Type every record exactly as it appears.

*****

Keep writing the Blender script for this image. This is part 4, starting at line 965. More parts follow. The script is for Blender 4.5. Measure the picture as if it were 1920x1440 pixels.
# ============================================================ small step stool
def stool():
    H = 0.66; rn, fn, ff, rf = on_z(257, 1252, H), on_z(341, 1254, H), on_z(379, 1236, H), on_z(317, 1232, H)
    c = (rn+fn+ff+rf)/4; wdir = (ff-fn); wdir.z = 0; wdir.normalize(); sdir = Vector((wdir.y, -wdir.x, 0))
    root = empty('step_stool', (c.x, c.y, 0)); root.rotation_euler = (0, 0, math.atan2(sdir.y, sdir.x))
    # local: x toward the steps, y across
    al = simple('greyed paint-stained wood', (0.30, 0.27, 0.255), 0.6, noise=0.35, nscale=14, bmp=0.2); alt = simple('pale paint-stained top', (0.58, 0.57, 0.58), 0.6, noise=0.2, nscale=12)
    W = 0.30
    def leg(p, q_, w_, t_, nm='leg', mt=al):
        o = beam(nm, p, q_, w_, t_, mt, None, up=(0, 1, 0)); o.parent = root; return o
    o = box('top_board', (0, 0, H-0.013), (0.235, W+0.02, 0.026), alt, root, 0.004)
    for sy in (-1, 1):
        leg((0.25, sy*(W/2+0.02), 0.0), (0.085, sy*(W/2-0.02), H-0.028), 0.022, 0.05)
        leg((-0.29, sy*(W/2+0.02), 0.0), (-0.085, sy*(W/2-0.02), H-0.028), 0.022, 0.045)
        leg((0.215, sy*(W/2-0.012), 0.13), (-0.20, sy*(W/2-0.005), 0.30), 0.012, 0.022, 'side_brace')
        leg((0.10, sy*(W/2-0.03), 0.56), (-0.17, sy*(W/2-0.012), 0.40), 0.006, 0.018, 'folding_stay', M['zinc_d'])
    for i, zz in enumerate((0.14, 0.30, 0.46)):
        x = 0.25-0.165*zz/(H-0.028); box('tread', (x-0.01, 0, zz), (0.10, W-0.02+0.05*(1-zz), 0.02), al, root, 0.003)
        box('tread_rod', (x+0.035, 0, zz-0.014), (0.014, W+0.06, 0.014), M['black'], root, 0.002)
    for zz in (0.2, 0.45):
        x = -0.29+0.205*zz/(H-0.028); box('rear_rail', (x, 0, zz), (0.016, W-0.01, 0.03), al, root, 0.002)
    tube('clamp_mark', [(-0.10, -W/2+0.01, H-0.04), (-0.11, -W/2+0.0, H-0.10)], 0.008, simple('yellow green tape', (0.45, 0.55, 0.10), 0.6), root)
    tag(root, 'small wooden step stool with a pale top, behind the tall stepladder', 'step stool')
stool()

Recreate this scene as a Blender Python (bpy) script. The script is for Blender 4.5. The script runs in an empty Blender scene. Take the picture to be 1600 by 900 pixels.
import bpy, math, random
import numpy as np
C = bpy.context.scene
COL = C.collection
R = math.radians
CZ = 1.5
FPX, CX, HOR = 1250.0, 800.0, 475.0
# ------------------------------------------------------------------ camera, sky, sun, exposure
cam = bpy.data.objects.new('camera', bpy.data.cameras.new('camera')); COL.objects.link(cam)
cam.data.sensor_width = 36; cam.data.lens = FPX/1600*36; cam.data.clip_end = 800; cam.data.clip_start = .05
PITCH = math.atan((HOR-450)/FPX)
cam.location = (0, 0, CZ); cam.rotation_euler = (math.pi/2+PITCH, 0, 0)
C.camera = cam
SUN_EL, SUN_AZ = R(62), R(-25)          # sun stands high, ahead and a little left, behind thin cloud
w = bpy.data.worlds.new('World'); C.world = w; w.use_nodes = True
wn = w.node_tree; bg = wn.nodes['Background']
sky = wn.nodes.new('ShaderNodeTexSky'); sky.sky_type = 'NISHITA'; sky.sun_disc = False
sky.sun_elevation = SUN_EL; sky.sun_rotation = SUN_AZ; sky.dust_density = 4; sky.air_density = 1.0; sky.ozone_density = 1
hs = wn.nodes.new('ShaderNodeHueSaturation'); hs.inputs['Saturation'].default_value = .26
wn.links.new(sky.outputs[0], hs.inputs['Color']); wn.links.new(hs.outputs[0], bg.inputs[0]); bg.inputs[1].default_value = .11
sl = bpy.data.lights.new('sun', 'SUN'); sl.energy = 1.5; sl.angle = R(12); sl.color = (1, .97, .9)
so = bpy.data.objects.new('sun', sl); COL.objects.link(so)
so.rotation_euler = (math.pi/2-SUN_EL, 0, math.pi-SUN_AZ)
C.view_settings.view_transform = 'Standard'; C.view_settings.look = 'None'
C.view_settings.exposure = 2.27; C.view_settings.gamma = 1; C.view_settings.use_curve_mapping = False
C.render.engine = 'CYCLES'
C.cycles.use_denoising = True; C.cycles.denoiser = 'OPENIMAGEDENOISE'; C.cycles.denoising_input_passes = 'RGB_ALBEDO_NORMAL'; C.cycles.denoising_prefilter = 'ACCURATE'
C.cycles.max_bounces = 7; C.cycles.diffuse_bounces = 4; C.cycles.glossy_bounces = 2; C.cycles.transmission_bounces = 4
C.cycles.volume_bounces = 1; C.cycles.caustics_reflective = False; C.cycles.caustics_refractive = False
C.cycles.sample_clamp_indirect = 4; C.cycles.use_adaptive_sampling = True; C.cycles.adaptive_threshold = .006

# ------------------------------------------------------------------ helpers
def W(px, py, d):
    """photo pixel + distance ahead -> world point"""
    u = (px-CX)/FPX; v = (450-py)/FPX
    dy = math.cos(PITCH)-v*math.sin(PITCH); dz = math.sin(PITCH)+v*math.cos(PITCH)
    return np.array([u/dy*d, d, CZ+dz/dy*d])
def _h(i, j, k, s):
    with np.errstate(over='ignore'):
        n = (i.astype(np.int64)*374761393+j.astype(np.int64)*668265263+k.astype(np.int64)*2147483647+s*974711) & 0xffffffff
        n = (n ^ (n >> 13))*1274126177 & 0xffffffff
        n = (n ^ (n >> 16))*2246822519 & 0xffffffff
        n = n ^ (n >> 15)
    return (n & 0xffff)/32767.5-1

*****

* FULL SOLUTION:
Keep writing the Blender script for this image. This is part 4, starting at line 965. More parts follow. The script is for Blender 4.5. Measure the picture as if it were 1920x1440 pixels.
# ============================================================ small step stool
def stool():
    H = 0.66; rn, fn, ff, rf = on_z(257, 1252, H), on_z(341, 1254, H), on_z(379, 1236, H), on_z(317, 1232, H)
    c = (rn+fn+ff+rf)/4; wdir = (ff-fn); wdir.z = 0; wdir.normalize(); sdir = Vector((wdir.y, -wdir.x, 0))
    root = empty('step_stool', (c.x, c.y, 0)); root.rotation_euler = (0, 0, math.atan2(sdir.y, sdir.x))
    # local: x toward the steps, y across
    al = simple('greyed paint-stained wood', (0.30, 0.27, 0.255), 0.6, noise=0.35, nscale=14, bmp=0.2); alt = simple('pale paint-stained top', (0.58, 0.57, 0.58), 0.6, noise=0.2, nscale=12)
    W = 0.30
    def leg(p, q_, w_, t_, nm='leg', mt=al):
        o = beam(nm, p, q_, w_, t_, mt, None, up=(0, 1, 0)); o.parent = root; return o
    o = box('top_board', (0, 0, H-0.013), (0.235, W+0.02, 0.026), alt, root, 0.004)
    for sy in (-1, 1):
        leg((0.25, sy*(W/2+0.02), 0.0), (0.085, sy*(W/2-0.02), H-0.028), 0.022, 0.05)
        leg((-0.29, sy*(W/2+0.02), 0.0), (-0.085, sy*(W/2-0.02), H-0.028), 0.022, 0.045)
        leg((0.215, sy*(W/2-0.012), 0.13), (-0.20, sy*(W/2-0.005), 0.30), 0.012, 0.022, 'side_brace')
        leg((0.10, sy*(W/2-0.03), 0.56), (-0.17, sy*(W/2-0.012), 0.40), 0.006, 0.018, 'folding_stay', M['zinc_d'])
    for i, zz in enumerate((0.14, 0.30, 0.46)):
        x = 0.25-0.165*zz/(H-0.028); box('tread', (x-0.01, 0, zz), (0.10, W-0.02+0.05*(1-zz), 0.02), al, root, 0.003)
        box('tread_rod', (x+0.035, 0, zz-0.014), (0.014, W+0.06, 0.014), M['black'], root, 0.002)
    for zz in (0.2, 0.45):
        x = -0.29+0.205*zz/(H-0.028); box('rear_rail', (x, 0, zz), (0.016, W-0.01, 0.03), al, root, 0.002)
    tube('clamp_mark', [(-0.10, -W/2+0.01, H-0.04), (-0.11, -W/2+0.0, H-0.10)], 0.008, simple('yellow green tape', (0.45, 0.55, 0.10), 0.6), root)
    tag(root, 'small wooden step stool with a pale top, behind the tall stepladder', 'step stool')
stool()

Recreate this scene as a Blender Python (bpy) script. The script is for Blender 4.5. The script runs in an empty Blender scene. Take the picture to be 1600 by 900 pixels.
import bpy, math, random
import numpy as np
C = bpy.context.scene
COL = C.collection
R = math.radians
CZ = 1.5
FPX, CX, HOR = 1250.0, 800.0, 475.0
# ------------------------------------------------------------------ camera, sky, sun, exposure
cam = bpy.data.objects.new('camera', bpy.data.cameras.new('camera')); COL.objects.link(cam)
cam.data.sensor_width = 36; cam.data.lens = FPX/1600*36; cam.data.clip_end = 800; cam.data.clip_start = .05
PITCH = math.atan((HOR-450)/FPX)
cam.location = (0, 0, CZ); cam.rotation_euler = (math.pi/2+PITCH, 0, 0)
C.camera = cam
SUN_EL, SUN_AZ = R(62), R(-25)          # sun stands high, ahead and a little left, behind thin cloud
w = bpy.data.worlds.new('World'); C.world = w; w.use_nodes = True
wn = w.node_tree; bg = wn.nodes['Background']
sky = wn.nodes.new('ShaderNodeTexSky'); sky.sky_type = 'NISHITA'; sky.sun_disc = False
sky.sun_elevation = SUN_EL; sky.sun_rotation = SUN_AZ; sky.dust_density = 4; sky.air_density = 1.0; sky.ozone_density = 1
hs = wn.nodes.new('ShaderNodeHueSaturation'); hs.inputs['Saturation'].default_value = .26
wn.links.new(sky.outputs[0], hs.inputs['Color']); wn.links.new(hs.outputs[0], bg.inputs[0]); bg.inputs[1].default_value = .11
sl = bpy.data.lights.new('sun', 'SUN'); sl.energy = 1.5; sl.angle = R(12); sl.color = (1, .97, .9)
so = bpy.data.objects.new('sun', sl); COL.objects.link(so)
so.rotation_euler = (math.pi/2-SUN_EL, 0, math.pi-SUN_AZ)
C.view_settings.view_transform = 'Standard'; C.view_settings.look = 'None'
C.view_settings.exposure = 2.27; C.view_settings.gamma = 1; C.view_settings.use_curve_mapping = False
C.render.engine = 'CYCLES'
C.cycles.use_denoising = True; C.cycles.denoiser = 'OPENIMAGEDENOISE'; C.cycles.denoising_input_passes = 'RGB_ALBEDO_NORMAL'; C.cycles.denoising_prefilter = 'ACCURATE'
C.cycles.max_bounces = 7; C.cycles.diffuse_bounces = 4; C.cycles.glossy_bounces = 2; C.cycles.transmission_bounces = 4
C.cycles.volume_bounces = 1; C.cycles.caustics_reflective = False; C.cycles.caustics_refractive = False
C.cycles.sample_clamp_indirect = 4; C.cycles.use_adaptive_sampling = True; C.cycles.adaptive_threshold = .006

# ------------------------------------------------------------------ helpers
def W(px, py, d):
    """photo pixel + distance ahead -> world point"""
    u = (px-CX)/FPX; v = (450-py)/FPX
    dy = math.cos(PITCH)-v*math.sin(PITCH); dz = math.sin(PITCH)+v*math.cos(PITCH)
    return np.array([u/dy*d, d, CZ+dz/dy*d])
def _h(i, j, k, s):
    with np.errstate(over='ignore'):
        n = (i.astype(np.int64)*374761393+j.astype(np.int64)*668265263+k.astype(np.int64)*2147483647+s*974711) & 0xffffffff
        n = (n ^ (n >> 13))*1274126177 & 0xffffffff
        n = (n ^ (n >> 16))*2246822519 & 0xffffffff
        n = n ^ (n >> 15)
    return (n & 0xffff)/32767.5-1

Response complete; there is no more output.